TO BE DONE
Restate every line of the material, word for word.

----

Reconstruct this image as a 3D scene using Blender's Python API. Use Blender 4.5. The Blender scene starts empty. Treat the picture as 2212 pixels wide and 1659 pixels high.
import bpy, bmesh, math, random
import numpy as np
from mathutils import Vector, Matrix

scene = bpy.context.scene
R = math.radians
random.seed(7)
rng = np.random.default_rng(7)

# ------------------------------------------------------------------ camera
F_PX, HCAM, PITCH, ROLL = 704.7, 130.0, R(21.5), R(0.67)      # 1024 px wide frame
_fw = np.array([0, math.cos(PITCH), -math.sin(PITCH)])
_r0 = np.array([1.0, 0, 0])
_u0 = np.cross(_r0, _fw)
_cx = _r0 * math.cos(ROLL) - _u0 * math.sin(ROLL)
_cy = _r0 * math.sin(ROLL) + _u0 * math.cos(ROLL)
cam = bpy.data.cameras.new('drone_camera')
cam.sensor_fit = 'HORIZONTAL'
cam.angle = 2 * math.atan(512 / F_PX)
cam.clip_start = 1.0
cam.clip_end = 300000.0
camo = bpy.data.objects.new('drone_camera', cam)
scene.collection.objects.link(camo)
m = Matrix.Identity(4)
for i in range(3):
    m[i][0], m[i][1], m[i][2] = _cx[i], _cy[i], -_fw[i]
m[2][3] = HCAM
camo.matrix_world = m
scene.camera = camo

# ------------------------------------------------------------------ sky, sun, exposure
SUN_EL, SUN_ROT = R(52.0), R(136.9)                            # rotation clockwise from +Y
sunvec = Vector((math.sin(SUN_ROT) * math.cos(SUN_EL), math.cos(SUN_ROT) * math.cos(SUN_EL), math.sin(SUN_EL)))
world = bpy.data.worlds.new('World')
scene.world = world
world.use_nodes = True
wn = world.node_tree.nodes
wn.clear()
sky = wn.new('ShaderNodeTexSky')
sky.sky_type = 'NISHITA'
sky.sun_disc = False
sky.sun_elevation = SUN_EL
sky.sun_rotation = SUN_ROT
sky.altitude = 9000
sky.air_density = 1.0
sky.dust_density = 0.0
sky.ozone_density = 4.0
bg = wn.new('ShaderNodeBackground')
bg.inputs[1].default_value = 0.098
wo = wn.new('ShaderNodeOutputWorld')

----

SOLVED PROBLEM
Reconstruct this image as a 3D scene using Blender's Python API. Use Blender 4.5. The Blender scene starts empty. Treat the picture as 2212 pixels wide and 1659 pixels high.
import bpy, bmesh, math, random
import numpy as np
from mathutils import Vector, Matrix

scene = bpy.context.scene
R = math.radians
random.seed(7)
rng = np.random.default_rng(7)

# ------------------------------------------------------------------ camera
F_PX, HCAM, PITCH, ROLL = 704.7, 130.0, R(21.5), R(0.67)      # 1024 px wide frame
_fw = np.array([0, math.cos(PITCH), -math.sin(PITCH)])
_r0 = np.array([1.0, 0, 0])
_u0 = np.cross(_r0, _fw)
_cx = _r0 * math.cos(ROLL) - _u0 * math.sin(ROLL)
_cy = _r0 * math.sin(ROLL) + _u0 * math.cos(ROLL)
cam = bpy.data.cameras.new('drone_camera')
cam.sensor_fit = 'HORIZONTAL'
cam.angle = 2 * math.atan(512 / F_PX)
cam.clip_start = 1.0
cam.clip_end = 300000.0
camo = bpy.data.objects.new('drone_camera', cam)
scene.collection.objects.link(camo)
m = Matrix.Identity(4)
for i in range(3):
    m[i][0], m[i][1], m[i][2] = _cx[i], _cy[i], -_fw[i]
m[2][3] = HCAM
camo.matrix_world = m
scene.camera = camo

# ------------------------------------------------------------------ sky, sun, exposure
SUN_EL, SUN_ROT = R(52.0), R(136.9)                            # rotation clockwise from +Y
sunvec = Vector((math.sin(SUN_ROT) * math.cos(SUN_EL), math.cos(SUN_ROT) * math.cos(SUN_EL), math.sin(SUN_EL)))
world = bpy.data.worlds.new('World')
scene.world = world
world.use_nodes = True
wn = world.node_tree.nodes
wn.clear()
sky = wn.new('ShaderNodeTexSky')
sky.sky_type = 'NISHITA'
sky.sun_disc = False
sky.sun_elevation = SUN_EL
sky.sun_rotation = SUN_ROT
sky.altitude = 9000
sky.air_density = 1.0
sky.dust_density = 0.0
sky.ozone_density = 4.0
bg = wn.new('ShaderNodeBackground')
bg.inputs[1].default_value = 0.098
wo = wn.new('ShaderNodeOutputWorld')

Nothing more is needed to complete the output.